MSCI's index of emerging market stocks sank 1.7% -
on track for its worst single-day fall since April 7, when U.S.
President Donald Trump's tariff announcements sparked fears of a
global downturn, forcing investors to dump equities.
The day's selloff erased most of the gains accumulated
earlier this week in the run-up to the end of the longest U.S.
government shutdown in history, reducing equity gains to just
0.3% week-to-date.
For the month, the region-wide equity index was down 1.1%
and could end November in the red if losses hold, marking its
first monthly decline of 2025. However, it is still up about 29%
this year, on track for its best performance since 2017.

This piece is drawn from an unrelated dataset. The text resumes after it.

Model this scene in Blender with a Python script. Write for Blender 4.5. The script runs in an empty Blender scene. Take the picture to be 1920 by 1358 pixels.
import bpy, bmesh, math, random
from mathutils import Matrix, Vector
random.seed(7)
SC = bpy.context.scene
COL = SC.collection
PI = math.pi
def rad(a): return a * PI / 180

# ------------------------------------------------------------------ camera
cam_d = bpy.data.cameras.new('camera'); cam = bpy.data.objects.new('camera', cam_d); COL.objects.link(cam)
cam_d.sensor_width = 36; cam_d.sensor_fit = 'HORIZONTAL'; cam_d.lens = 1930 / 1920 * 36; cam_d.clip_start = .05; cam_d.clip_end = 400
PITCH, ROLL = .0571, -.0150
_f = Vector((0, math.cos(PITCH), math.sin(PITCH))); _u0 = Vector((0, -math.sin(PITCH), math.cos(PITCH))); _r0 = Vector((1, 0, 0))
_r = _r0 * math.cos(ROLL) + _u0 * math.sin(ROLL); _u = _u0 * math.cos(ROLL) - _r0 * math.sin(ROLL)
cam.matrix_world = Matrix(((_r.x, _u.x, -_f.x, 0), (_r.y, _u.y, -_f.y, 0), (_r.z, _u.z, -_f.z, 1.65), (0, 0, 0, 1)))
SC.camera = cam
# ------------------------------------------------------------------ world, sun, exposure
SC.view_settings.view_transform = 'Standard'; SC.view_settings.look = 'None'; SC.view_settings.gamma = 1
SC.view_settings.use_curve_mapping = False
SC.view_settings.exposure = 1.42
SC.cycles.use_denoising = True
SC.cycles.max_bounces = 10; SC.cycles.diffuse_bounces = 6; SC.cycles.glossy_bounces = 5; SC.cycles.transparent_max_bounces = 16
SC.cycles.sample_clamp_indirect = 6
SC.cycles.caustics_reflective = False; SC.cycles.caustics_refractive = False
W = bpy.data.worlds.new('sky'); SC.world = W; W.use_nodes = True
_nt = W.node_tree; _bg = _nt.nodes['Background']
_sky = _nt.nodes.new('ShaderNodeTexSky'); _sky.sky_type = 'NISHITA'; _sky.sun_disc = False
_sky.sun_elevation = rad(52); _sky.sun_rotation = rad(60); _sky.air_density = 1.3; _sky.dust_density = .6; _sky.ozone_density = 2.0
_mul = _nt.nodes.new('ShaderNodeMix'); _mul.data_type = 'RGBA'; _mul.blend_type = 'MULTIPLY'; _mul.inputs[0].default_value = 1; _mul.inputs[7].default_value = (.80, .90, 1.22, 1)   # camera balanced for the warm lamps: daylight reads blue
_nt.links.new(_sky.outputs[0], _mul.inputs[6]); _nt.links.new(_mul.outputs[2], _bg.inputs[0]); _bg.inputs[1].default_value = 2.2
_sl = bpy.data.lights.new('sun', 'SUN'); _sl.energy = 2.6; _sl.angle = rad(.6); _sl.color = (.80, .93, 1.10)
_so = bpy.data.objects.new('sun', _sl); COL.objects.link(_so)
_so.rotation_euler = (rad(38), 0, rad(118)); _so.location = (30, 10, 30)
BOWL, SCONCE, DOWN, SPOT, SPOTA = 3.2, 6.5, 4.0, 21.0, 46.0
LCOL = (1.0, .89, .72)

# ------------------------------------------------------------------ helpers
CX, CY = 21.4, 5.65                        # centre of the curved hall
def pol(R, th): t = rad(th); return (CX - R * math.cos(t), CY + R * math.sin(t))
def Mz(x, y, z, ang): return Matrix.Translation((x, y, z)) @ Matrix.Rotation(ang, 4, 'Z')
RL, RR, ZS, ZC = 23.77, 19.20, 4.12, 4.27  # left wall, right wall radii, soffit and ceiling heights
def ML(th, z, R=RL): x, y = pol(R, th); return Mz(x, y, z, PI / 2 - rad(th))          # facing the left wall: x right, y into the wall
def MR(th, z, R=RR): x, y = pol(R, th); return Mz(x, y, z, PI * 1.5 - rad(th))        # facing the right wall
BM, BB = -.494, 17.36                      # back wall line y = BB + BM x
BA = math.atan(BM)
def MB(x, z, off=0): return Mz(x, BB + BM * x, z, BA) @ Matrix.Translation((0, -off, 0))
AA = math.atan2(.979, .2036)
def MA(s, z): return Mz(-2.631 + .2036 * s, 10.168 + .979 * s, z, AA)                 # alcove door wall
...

A broader gauge for EM currencies was
largely stable and remained on track for a weekly advance, up
0.2% week-to-date, supported by a weaker dollar.

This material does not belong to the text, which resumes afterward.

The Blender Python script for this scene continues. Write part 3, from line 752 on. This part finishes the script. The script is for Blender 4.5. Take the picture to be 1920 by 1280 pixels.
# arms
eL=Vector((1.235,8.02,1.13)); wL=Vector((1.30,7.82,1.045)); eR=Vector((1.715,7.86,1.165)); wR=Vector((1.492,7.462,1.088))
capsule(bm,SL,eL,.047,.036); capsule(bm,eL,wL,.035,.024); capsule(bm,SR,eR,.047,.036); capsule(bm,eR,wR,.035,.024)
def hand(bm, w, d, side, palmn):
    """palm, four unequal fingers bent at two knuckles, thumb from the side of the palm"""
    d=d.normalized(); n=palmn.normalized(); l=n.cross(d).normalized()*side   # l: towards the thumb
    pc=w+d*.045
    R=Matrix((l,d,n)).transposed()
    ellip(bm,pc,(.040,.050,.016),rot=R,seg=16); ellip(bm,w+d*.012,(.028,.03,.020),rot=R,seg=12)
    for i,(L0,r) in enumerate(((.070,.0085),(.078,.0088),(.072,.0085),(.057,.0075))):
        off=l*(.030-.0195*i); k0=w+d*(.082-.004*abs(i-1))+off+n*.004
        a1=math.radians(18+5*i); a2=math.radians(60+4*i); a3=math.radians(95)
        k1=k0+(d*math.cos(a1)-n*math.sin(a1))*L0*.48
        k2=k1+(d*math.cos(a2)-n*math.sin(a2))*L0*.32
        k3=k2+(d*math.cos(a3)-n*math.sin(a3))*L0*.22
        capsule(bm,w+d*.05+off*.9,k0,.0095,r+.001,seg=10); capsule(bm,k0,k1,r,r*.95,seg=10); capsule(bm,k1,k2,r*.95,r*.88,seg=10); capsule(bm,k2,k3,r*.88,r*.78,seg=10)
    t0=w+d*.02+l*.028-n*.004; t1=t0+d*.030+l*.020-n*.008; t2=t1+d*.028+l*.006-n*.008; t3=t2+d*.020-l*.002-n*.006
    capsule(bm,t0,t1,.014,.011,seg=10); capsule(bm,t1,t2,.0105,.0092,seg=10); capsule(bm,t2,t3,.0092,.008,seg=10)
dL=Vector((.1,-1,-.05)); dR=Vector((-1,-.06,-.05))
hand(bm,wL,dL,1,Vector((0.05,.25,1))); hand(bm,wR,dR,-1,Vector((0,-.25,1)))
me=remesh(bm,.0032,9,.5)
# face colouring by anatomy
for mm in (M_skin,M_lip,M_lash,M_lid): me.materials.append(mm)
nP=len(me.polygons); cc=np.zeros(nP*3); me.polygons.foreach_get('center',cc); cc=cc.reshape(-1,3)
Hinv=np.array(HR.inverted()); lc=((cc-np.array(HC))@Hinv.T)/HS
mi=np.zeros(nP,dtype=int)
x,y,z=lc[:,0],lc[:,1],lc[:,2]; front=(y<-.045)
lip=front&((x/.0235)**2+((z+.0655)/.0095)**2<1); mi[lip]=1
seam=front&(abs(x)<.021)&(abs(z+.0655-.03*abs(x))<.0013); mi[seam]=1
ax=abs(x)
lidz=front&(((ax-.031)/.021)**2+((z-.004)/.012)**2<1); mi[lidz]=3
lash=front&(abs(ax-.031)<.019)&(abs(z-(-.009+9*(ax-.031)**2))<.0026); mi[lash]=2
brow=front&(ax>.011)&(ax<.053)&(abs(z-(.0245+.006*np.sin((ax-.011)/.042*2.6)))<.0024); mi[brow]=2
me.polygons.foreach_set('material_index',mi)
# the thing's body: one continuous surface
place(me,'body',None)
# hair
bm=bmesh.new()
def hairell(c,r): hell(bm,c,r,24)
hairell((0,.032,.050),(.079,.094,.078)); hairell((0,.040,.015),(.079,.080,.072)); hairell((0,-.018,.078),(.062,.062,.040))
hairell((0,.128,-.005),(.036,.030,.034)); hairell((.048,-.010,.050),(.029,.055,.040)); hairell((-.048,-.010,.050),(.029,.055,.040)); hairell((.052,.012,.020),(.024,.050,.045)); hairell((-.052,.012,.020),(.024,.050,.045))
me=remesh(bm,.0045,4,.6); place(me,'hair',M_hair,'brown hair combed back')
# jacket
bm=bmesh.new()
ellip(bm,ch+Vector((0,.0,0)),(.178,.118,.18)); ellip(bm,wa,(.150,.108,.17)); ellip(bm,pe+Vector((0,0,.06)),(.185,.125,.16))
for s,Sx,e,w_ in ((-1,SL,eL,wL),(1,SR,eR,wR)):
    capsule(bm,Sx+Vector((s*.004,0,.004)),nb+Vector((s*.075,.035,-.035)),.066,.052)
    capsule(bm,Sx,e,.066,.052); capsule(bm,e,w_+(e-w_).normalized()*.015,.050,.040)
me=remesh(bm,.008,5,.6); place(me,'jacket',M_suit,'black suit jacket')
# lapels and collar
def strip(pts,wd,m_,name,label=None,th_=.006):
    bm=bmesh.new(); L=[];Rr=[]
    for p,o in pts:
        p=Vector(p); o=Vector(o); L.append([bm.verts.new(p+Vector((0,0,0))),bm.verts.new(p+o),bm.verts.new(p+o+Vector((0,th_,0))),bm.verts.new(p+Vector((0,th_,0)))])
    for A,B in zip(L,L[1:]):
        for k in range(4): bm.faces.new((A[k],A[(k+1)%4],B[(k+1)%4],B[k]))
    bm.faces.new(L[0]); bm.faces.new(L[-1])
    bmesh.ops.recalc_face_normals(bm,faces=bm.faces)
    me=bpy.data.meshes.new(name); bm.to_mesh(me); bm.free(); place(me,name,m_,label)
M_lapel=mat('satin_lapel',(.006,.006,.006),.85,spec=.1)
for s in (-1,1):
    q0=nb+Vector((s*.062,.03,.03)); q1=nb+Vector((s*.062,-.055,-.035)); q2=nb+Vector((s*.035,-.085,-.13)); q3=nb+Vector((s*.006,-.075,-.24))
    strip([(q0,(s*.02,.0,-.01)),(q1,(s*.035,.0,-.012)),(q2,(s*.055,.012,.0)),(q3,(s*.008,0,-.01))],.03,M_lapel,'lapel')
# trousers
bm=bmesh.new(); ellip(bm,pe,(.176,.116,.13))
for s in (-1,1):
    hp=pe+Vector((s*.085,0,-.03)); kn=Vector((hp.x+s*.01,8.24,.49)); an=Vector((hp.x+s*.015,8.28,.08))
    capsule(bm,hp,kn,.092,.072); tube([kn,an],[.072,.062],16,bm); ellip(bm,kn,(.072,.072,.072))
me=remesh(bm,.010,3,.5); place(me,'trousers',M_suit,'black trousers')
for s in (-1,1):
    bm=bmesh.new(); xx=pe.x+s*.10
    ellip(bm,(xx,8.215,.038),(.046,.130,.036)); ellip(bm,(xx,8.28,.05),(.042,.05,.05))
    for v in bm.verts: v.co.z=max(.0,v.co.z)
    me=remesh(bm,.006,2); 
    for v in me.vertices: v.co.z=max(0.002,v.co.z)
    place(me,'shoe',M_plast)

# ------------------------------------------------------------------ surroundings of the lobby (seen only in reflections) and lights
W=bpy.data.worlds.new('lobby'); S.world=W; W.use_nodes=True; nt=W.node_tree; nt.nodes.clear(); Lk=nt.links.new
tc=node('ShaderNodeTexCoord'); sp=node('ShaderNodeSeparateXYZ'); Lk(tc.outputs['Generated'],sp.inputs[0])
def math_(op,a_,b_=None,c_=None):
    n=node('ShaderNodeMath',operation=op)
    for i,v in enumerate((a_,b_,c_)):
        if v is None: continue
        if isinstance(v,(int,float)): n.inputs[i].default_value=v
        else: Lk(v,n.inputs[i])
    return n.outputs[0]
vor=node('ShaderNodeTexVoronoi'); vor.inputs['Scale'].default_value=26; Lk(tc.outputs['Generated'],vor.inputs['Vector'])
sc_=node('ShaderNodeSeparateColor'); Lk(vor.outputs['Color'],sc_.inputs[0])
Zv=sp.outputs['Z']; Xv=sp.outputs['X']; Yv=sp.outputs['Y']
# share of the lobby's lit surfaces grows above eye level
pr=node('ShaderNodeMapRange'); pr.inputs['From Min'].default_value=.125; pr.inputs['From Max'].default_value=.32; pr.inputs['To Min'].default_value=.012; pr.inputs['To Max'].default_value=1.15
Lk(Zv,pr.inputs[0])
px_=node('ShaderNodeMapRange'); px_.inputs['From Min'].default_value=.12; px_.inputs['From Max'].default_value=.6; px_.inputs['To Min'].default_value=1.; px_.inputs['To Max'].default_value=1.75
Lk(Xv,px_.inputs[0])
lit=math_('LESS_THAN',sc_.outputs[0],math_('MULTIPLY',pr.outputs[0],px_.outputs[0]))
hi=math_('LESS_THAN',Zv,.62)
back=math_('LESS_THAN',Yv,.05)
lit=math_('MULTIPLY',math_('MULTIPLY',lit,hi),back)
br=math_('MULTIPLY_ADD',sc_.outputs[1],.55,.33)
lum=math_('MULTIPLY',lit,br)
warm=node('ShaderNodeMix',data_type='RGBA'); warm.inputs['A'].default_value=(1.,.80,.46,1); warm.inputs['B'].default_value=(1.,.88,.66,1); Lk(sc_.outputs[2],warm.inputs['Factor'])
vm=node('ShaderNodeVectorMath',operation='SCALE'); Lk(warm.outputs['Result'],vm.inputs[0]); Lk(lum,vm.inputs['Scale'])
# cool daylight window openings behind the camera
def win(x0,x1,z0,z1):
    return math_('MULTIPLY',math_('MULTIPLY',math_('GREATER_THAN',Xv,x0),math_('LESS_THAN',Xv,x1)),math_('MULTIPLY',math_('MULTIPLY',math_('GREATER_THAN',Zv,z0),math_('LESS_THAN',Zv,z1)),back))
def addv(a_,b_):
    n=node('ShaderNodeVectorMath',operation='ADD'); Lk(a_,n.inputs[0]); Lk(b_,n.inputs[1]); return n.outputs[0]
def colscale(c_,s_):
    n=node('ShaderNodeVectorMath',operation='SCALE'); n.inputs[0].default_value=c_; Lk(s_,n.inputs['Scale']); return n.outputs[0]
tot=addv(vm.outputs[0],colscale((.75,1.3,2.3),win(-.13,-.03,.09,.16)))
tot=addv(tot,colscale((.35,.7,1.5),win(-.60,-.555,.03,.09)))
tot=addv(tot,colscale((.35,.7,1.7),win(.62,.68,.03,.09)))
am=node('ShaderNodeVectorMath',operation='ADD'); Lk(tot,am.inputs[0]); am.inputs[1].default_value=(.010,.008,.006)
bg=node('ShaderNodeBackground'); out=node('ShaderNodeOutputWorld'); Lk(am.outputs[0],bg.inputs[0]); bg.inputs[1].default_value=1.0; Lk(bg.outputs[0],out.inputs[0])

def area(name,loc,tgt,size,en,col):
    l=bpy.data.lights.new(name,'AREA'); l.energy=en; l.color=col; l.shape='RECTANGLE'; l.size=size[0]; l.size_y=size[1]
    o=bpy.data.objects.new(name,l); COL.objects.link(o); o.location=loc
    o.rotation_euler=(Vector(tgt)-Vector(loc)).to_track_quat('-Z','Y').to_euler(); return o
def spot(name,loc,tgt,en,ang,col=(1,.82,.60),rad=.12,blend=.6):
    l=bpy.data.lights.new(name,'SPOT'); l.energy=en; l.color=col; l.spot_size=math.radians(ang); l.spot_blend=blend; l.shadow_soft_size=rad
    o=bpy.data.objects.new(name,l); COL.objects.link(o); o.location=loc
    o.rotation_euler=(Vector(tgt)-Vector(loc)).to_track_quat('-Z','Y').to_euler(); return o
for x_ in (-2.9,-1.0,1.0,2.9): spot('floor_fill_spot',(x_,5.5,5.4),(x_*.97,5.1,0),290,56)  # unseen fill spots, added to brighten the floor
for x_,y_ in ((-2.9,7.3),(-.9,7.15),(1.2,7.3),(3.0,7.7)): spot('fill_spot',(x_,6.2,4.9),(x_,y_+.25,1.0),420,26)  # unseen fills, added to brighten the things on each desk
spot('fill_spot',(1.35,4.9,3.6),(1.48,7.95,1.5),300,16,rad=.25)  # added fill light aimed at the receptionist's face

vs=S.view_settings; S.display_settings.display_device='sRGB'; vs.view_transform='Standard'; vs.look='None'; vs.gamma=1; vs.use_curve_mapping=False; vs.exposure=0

An increasing number of Fed policymakers have expressed
reluctance to ease rates further, citing persistent price
pressures and a firm labor market despite two U.S. rate cuts
earlier this year.
Market participants are pricing in a 50.5% chance of a hold
verdict at the Fed's December meeting.
"Expectations of a Fed interest rate cut next month have
slumped to 50%; a month ago, a rate cut was a near certainty.

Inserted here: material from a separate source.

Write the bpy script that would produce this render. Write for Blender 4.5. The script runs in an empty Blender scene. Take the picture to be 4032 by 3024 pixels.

This could limit any chance of a stock market recovery until we
see the latest U.S. economic data now that the government
shutdown has ended," Kathleen Brooks, research director at XTB,
said in a note.
Wall Street futures pointed to a lower open, while Asian
emerging markets were also severely bruised,
down nearly 2%.
In Central-Eastern Europe, Poland's main stock index
was down 1.25% on the day, dragged by a 3.2% fall in
state-run copper producer KGHM after it reported
third-quarter results.
The zloty currency was largely steady as consumer
prices remained stable in October. The zloty was up 0.2%
week-to-date.
The Hungarian forint was set for its worst week in
a month, weighed down by a government announcement this week it
would raise deficit targets for 2025 and 2026. Budapest stocks
fell 0.26%, but were up 0.6% for the week.
The Czech koruna and Prague's main stock index
remained on track for their best week since early August,
even as the assets were down on the day.
In Romania, Bucharest stocks fell 0.2% and the leu
currency was flat on Friday. Data showed the economy
contracted quarter-on-quarter in the third quarter as higher
electricity prices and tax hikes depressed domestic demand, but
still beat annual growth expectations.
Rising electricity prices and tax hikes prompted Romania's
central bank to keep rates at 6.5% this week and raise its
annual inflation forecast for this year and next.
Elsewhere, Senegal's international bonds suffered a record
selloff this week, dragged down by a lack of progress on a new
loan program with the International Monetary Fund and by ongoing
political infighting.
On Thursday, the IMF revealed it was working with the
country to finalize an agreement on reforms to underpin a new
program.
The 2031 maturity was trading at 68.047
cents on the dollar - a level considered to be entering
"distressed" territory - and has fallen about 10 cents this week
in its worst weekly slump on record.
The South Korean won currency reversed early losses
to jump 0.9% on suspected government intervention. Authorities
vowed to take measures to stabilise a wobbly currency, including
enlisting support from the national pension fund.